(Scene modeling code data)
□ □ □ □ □

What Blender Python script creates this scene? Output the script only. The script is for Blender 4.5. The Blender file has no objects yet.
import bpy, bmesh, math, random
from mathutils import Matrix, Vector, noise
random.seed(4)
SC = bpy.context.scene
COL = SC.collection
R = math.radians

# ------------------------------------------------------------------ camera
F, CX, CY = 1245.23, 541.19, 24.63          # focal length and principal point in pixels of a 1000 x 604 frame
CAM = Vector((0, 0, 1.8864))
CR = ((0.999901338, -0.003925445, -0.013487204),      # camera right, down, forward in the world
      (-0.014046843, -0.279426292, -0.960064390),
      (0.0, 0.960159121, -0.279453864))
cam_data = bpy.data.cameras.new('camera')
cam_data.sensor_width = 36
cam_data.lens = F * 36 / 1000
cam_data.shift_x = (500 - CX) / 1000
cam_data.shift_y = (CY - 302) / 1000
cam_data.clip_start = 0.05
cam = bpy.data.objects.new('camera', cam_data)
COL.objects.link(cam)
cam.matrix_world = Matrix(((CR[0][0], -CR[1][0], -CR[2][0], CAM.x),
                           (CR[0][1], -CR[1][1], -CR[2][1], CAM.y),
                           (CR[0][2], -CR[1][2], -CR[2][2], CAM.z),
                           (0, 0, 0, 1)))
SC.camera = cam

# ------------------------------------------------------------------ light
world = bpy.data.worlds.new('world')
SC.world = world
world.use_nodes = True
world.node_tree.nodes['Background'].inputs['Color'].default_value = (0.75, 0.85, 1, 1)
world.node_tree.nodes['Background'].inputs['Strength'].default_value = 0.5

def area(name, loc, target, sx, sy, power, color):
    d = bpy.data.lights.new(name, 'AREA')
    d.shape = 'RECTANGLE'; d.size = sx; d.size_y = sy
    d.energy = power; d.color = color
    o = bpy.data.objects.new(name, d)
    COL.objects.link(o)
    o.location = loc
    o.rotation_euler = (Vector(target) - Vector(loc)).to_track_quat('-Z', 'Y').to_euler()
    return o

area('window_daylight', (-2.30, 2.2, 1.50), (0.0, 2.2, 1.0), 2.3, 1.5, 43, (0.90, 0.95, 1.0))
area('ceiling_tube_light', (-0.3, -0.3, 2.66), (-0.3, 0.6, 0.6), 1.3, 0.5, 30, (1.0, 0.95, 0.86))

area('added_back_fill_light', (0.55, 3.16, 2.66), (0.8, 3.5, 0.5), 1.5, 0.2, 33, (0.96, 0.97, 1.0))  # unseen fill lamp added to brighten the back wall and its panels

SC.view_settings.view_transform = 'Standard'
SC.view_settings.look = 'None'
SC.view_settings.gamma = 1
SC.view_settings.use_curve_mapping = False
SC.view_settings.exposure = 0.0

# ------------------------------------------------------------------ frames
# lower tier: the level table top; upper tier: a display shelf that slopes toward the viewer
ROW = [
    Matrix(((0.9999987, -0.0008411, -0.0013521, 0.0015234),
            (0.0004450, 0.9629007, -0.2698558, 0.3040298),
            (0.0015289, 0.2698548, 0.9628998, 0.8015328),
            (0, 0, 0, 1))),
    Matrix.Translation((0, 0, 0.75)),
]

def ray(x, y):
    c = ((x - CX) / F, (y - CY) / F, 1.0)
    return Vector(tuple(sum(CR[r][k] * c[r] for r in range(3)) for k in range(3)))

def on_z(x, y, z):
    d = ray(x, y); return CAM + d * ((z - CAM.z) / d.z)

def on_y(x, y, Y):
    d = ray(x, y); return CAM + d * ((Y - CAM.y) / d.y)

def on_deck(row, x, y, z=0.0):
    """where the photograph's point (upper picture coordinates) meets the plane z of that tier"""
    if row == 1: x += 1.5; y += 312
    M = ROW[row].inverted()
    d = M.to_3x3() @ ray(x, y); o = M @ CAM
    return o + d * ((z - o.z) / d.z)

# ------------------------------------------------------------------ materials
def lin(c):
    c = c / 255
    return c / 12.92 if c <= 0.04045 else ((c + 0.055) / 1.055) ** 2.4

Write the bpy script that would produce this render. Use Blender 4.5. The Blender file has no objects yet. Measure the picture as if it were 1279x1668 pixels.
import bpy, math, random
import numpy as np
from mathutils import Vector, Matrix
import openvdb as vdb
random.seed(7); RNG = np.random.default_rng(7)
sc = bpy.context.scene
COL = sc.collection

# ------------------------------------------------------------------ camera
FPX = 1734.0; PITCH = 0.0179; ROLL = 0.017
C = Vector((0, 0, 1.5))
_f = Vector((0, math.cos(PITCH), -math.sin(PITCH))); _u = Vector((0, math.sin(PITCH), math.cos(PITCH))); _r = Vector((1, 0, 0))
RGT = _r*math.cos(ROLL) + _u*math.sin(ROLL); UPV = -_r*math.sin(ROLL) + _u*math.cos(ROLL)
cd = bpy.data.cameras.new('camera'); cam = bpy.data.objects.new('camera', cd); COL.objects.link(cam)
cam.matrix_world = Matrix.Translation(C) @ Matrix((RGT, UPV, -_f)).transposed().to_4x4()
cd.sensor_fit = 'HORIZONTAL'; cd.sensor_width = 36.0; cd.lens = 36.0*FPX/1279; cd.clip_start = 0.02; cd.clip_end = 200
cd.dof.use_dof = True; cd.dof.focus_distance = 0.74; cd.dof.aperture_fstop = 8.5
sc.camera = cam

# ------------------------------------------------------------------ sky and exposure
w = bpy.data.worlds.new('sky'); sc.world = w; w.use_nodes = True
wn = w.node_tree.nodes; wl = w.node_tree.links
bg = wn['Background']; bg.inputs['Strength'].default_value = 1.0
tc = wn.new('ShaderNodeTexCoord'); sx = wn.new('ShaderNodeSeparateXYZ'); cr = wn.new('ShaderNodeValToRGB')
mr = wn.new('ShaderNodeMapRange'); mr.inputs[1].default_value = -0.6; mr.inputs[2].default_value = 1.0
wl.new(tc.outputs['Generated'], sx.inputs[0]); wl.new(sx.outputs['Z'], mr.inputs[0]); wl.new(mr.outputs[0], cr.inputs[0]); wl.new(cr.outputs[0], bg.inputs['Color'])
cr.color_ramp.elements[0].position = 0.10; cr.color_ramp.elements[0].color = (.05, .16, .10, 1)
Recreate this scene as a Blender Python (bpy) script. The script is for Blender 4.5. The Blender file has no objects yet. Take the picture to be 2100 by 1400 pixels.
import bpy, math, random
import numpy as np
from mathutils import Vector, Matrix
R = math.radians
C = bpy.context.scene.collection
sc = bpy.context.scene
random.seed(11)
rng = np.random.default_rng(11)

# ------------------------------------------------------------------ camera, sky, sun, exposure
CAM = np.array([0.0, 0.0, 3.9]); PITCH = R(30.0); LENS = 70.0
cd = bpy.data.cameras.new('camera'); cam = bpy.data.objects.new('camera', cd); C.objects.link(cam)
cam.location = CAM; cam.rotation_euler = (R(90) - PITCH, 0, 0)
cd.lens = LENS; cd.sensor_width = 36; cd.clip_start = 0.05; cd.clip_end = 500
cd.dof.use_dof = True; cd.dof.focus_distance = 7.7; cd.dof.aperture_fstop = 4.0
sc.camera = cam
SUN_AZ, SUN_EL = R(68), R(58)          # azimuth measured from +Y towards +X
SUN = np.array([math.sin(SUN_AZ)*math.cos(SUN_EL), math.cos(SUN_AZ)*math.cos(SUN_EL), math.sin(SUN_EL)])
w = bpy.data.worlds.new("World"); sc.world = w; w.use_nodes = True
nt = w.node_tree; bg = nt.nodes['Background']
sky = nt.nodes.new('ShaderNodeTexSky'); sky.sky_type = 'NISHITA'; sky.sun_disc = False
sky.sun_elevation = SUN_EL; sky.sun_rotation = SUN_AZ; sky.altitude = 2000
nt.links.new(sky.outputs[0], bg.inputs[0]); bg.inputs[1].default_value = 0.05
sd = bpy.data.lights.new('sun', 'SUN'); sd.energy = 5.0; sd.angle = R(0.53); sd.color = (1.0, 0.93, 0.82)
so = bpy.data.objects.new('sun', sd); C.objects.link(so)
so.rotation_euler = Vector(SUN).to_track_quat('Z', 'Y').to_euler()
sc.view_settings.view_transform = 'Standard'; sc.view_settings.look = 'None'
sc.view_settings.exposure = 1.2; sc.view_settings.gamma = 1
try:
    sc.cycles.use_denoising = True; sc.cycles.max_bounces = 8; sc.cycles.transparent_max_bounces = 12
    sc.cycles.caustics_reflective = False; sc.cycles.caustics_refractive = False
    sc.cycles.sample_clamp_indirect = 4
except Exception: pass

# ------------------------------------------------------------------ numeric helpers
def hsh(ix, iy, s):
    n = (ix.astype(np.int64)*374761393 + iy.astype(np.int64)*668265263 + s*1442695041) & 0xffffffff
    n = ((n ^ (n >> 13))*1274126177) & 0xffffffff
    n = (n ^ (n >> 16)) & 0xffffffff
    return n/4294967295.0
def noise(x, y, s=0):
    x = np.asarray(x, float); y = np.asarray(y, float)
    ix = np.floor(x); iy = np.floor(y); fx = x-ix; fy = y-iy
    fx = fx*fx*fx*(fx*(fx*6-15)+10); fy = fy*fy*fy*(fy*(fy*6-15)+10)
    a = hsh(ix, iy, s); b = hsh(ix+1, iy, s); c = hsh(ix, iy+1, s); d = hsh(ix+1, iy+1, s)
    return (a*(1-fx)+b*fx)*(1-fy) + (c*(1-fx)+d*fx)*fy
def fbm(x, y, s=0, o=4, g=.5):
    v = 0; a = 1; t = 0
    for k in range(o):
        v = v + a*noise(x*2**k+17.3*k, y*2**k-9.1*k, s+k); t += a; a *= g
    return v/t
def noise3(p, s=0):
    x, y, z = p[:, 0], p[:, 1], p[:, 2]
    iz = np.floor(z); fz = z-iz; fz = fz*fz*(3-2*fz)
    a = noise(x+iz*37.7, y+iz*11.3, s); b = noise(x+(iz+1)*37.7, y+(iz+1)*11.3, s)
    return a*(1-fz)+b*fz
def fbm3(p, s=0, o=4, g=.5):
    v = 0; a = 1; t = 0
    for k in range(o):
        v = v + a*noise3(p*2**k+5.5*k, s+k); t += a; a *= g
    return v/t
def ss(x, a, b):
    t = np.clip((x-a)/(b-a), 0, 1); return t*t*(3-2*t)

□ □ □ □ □

Extract the lines from the line with "Recreate this scene" to the line with "rng = np.random.default_rng(11)", inclusive, reproducing them exactly and leaving out every other line.

Result:
Recreate this scene as a Blender Python (bpy) script. The script is for Blender 4.5. The Blender file has no objects yet. Take the picture to be 2100 by 1400 pixels.
import bpy, math, random
import numpy as np
from mathutils import Vector, Matrix
R = math.radians
C = bpy.context.scene.collection
sc = bpy.context.scene
random.seed(11)
rng = np.random.default_rng(11)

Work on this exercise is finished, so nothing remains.